In the last example, the Ghost is the winner of the match, as it had the most power after all spells and judgment were accounted for. If you placed a single bet on the Ghost, you win 10 moneys!

7. Declare the Winner – When judgment has been passed on all of the Fighters, they are compared. Each Fighter has two important numbers printed on their card: their payout value on the left and power on the right. Taking into account all of the spells played on each Fighter (since most spells either raise or lower a Fighter’s power), the Fighter with the highest power wins the match. All players then turn their Betting cards face up and collect any winnings they’ve earned.

8. Draw Cards – Players refill their hands by drawing a certain number of cards based on how many are playing:

3-4 players: draw 4, hand limit 8
5-6 players: draw 3, hand limit 6

9. End of the Round – After players refill their hands, all of the Fighters are shuffled back into the Fighter deck. All spells played on Fighters are discarded, and all of the players’ Betting cards are returned to them. Then a new round will begin with the Start Player, who is now determined by who has the most money, or you could always just go clockwise around the table.

The game ends after three rounds, and whoever has the most money is declared the winner!

Has the Bet Been Successful?

Cheaty Mages is yet another light card game that AEG has done well with. The game doesn’t take long to explain and set up, which makes it perfect for teaching new players. If you’ve got a group that isn’t into gaming, or if you’re trying to expand your gaming library, Cheaty Mages will get the job done with some fun. The cards are sturdy and unlike those of other small card games, and they fit the bill as the type of quality you’d expect from AEG.

With five players this game gets really fun. You really have to think on where to place your bets as spells will certainly be everywhere. There’s plenty of strategy involved, especially when it comes to your hand. Playing out all of your spells may help during one round, but it will leave you hurting with less cards in the next. The game can get very cut-throat very fast, but as soon as things got deadly we were laughing hysterically and having lots of fun.

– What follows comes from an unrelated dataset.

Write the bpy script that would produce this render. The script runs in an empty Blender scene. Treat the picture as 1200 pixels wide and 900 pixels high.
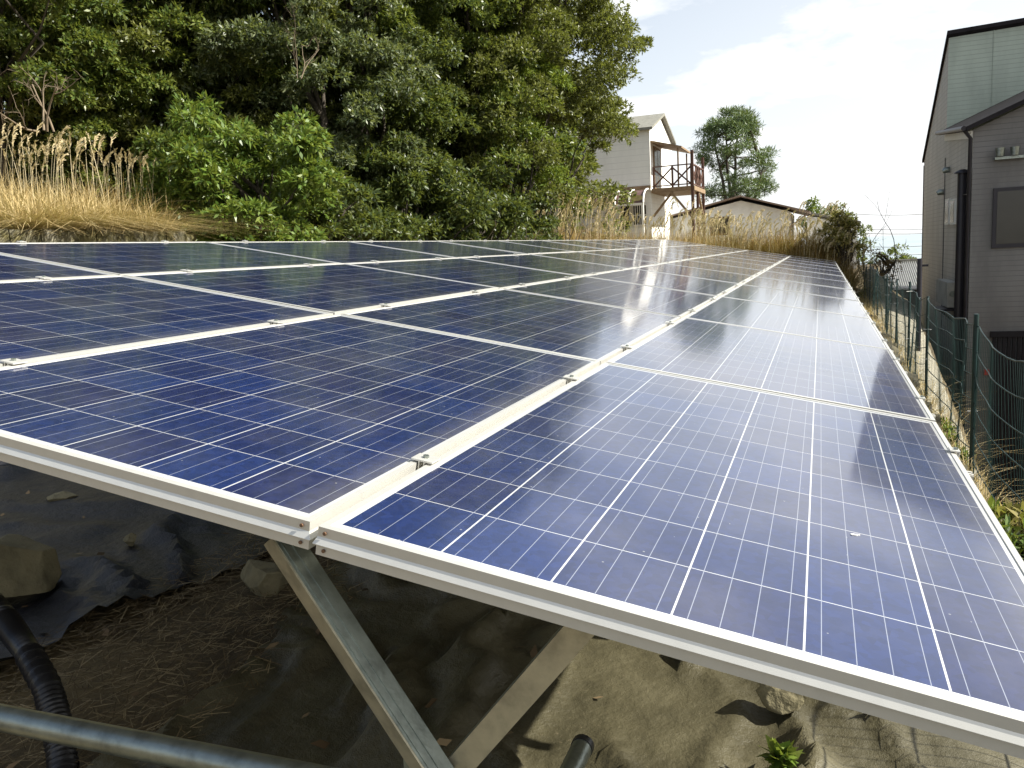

Some of the Fighters have reverse effects, which see positive cards played on them acting as negative and vice-versa. This changes things up quickly and dramatically, as your entire hand could be useless depending on the Fighters chosen. Some Judges could retain your hand as useless as well with the spell types they disallow, which can cause some issues. The only real problem is that when you head into the third round, there very well could be a player with a huge lead. Still, this is a light game and is meant to be played many times in the time it takes to play a larger game so I’ve found it works out.

Cheaty Mages is a light-hearted, fun, and interesting game that’s a lot more tactical than you may initially think. The replayability is high, and you can play the game with just about anyone. I’d suggest this as a great family game, and it could also be busted out at parties. The wide variety of spells always keeps the game changing, and you won’t ever have a game go the same way twice. Gamers will find this game fun, and it will make a great filler that will be hard to put down.